Мировоззрение основателя Пятой республики было открыто восприятию исторического прогресса. С того самого времени, когда капитан де Голль столкнулся с бюрократической рутиной Третьей республики в бессильных стремлениях перестроить ее военную организацию с учетом требований современной войны (качественно возрастающей роли танков и авиации), он зарекомендовал себя сторонником модернизации в самом широком смысле слова. И уже в предвоенные годы обозначилась противоположность его мировоззрения взглядам «героя Вердена»: Петен, вполне оправдывая изречение «генералы хорошо готовятся к прошлым войнам», считал, что приспособленные к длительному позиционному противостоянию военная организация и оборонная доктрина Франции не нуждаются в изменениях.
Открытость прогрессу, в свою очередь, означала широту пространственной ориентировки в силу тесного единства времени и пространства, как отметил многолетний директор левокатолического журнала «Эспри» Жан-Мари Доменак, цитируя манифест де Голля 18 июня 1940 г.: «Франция не одинока. Война не ограничивается несчастной территорией нашей страны. Она – мировая». Призыв к Сопротивлению был обусловлен восприятием не только глобального, но и тотального характера войны, тем что она затрагивала фундаментальные общечеловеческие ценности. «Врага, – писал Доменак (сам участник Сопротивления), – нельзя было представлять только агрессивной империалистической державой.
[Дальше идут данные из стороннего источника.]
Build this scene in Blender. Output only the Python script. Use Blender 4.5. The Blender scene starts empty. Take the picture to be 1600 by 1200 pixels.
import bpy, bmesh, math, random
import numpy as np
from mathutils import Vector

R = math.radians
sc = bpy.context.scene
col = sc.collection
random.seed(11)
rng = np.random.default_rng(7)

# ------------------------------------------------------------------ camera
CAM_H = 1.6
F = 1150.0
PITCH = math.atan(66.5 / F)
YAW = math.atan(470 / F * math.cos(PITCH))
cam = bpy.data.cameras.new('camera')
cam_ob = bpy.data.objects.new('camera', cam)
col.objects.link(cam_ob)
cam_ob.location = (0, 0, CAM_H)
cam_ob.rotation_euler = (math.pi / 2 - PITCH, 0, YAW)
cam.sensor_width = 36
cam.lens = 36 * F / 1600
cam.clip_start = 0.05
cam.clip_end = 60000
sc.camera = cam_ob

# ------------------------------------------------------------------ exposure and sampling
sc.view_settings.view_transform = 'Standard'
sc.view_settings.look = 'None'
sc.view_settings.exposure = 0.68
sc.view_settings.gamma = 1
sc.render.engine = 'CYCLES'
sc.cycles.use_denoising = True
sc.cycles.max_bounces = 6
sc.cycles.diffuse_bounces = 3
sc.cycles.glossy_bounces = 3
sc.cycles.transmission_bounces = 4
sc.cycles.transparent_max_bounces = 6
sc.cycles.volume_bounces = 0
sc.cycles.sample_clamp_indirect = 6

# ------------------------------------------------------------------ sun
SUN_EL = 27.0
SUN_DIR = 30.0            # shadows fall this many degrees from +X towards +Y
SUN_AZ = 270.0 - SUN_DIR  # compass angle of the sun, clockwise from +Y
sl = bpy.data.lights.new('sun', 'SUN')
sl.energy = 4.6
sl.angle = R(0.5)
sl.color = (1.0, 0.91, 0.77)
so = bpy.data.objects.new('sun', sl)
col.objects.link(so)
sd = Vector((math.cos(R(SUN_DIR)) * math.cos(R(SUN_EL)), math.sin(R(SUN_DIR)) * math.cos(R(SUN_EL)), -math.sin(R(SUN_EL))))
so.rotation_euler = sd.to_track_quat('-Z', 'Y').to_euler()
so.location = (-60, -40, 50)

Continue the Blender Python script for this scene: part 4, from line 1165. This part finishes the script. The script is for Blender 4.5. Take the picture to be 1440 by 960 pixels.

То было абсолютное зло, которое угрожало не только территории и суверенитету, но самой душе народа и одновременно всему человечеству, его единству и достоинству»[438]
.Широта кругозора имела основанием универсализм политического и исторического мышления. Де Голль глубоко усвоил идею историков романтической школы, и особенно Мишле, об универсалистском призвании Франции. Он трактовал эту идею как выражение борьбы за свободу народов и людей, при этом национальные аспекты тесно сплетались с международными. «153 года назад, – обращался де Голль к оккупированной стране, – победоносная ярость народа сделала из 14 июля Праздник Нации. И поскольку таким образом был проложен путь к свободе, этот праздник одновременно стал праздником всех свободных людей»[439]
.Впоследствие де Голль уточнил, что универсализм возник задолго до Революции и является коренной особенностью нации. «Призвание Франции, предназначение Франции – это призвание и предназначение общечеловеческие», это «служба человечеству». Людовик Святой был для президента первым французским правителем, воплотившим в своей деятельности и личности идею универсальности. Противопоставляя эту позицию национализму в обычном смысле слова, сподвижник президента Пейрефит говорил о «пан-национализме» де Голля[440]
.Фактически, речь идет о слиянии универсалистского пафоса с идеей величия Франции, которую, по собственному признанию и свидетельству окружающих, де Голль постоянно вынашивал в своих помыслах. Даже его политические противники, например Франсуа Миттеран, признавали: «Нельзя любить Францию больше, чем он», а другой лидер социалистов Мишель Рокар уточнял: «Служить французам он хотел прежде всего своим стремлением возвеличить Францию, тогда как мы его упрекали в том, что он больше заботится о Нации, чем о тех, кто ее составляет»[441]
.Стремлением к возвращению стране прежнего ореола де Голль выполнял в буквальном смысле историческую задачу. Несколько поколений граждан Третьей республики, учась в школе по учебникам Лависса, усваивали постулат величия Франции. Недаром в 1940 г. капитан Марк Блок услышал от сослуживца недоуменный вопрос: «Действительно ли история нас обманула?»[442]
Де Голль перечеркнул этот вопрос и теоретически, и практически. Своей концепцией «тридцатилетней войны» (1914–1944), сплавив в единое целое обе Мировые войны, он сводил разгром 1940 г. к несчастному, но мимолетному эпизоду. А главное – постарался всей своей политической деятельностью вернуть нации сознание ее величия. Он был убежден, что Франция как нация может осознавать себя только великой. И добился на этой основе определенного национального консенсуса.Желая, чтобы величие страны и ее народа не зависело больше от «провиденциальных лидеров», историк Винок признает, что ему, человеку левой ориентации, импонировала независимая внешняя политика де Голля, позволявшая «гордиться тем, что мы французы». «Мы восхищались им потому, что его образ возвеличивал нас самих», и в этом смысле великий лидер явился «замещением великого народа». Подобно Виноку, немало представителей левых ощутили себя после кончины генерала «посмертными голлистами»[443]
. Возвеличивание Франции явилось предпосылкой того, что получило название «голлистского синтеза» в политике, а сутью его была идея исторической преемственности.